The radical gun-confiscation measure to which Kleefisch refers is Evers’s 2019 comment that he would consider requiring assault gun owners to sell their weapons of war to the government. He ordered the special session that same year to take up bills requiring universal background checks and allowing guns to be taken from people deemed by a judge to pose a danger to themselves or others. The leaders of the state’s GOP-controlled legislature gaveled the session to a close seconds after it began.
Both Kleefisch and Ramthun (“I’m a Second Amendment guy—absolutely”) oppose any expansion of background checks and support letting state residents carry concealed weapons without going through the fuss and bother of obtaining a license that requires training. Michels has been more coy, declining to state a position on background checks while digging into the GOP’s grab bag of reasons for gun violence that don’t include easy access to guns.
“We have so much [sic] mental health disorders that are going unchecked,” Michels said. “That’s the root of the problem.
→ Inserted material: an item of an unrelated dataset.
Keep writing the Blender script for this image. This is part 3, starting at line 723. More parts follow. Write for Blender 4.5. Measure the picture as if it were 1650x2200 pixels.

No gun has ever jumped up by itself and shot somebody.” He also blamed the Black Lives Matter movement. “Before we had the defund the police movement and BLM, people had a lot of respect for law enforcement.” But now, “the bad guys feel like they can get away with this stuff.”
Michels, whose website mentions guns only in the context of hiking penalties for felons caught possessing them, has just found himself in another walkback, reissuing a flyer that falsely claimed he’s been endorsed by the NRA. In fact, the new version clarified, he received an “AQ” grade on an NRA questionnaire, meaning that he answered questions to the group’s satisfaction.
In newly filed campaign finance reports, Michels leads the trio with about $8 million raised over the last six month, almost all of it his own money. Kleefisch, meanwhile, raised about $3.7 million during this time, while Ramthun brought in about $173,000. Ramthun, as usual, found a way to distinguish himself, reporting a $70.96 expenditure at a Hooters in Madison, which he itemized as being for “gas.” The restaurant actually does not sell petroleum.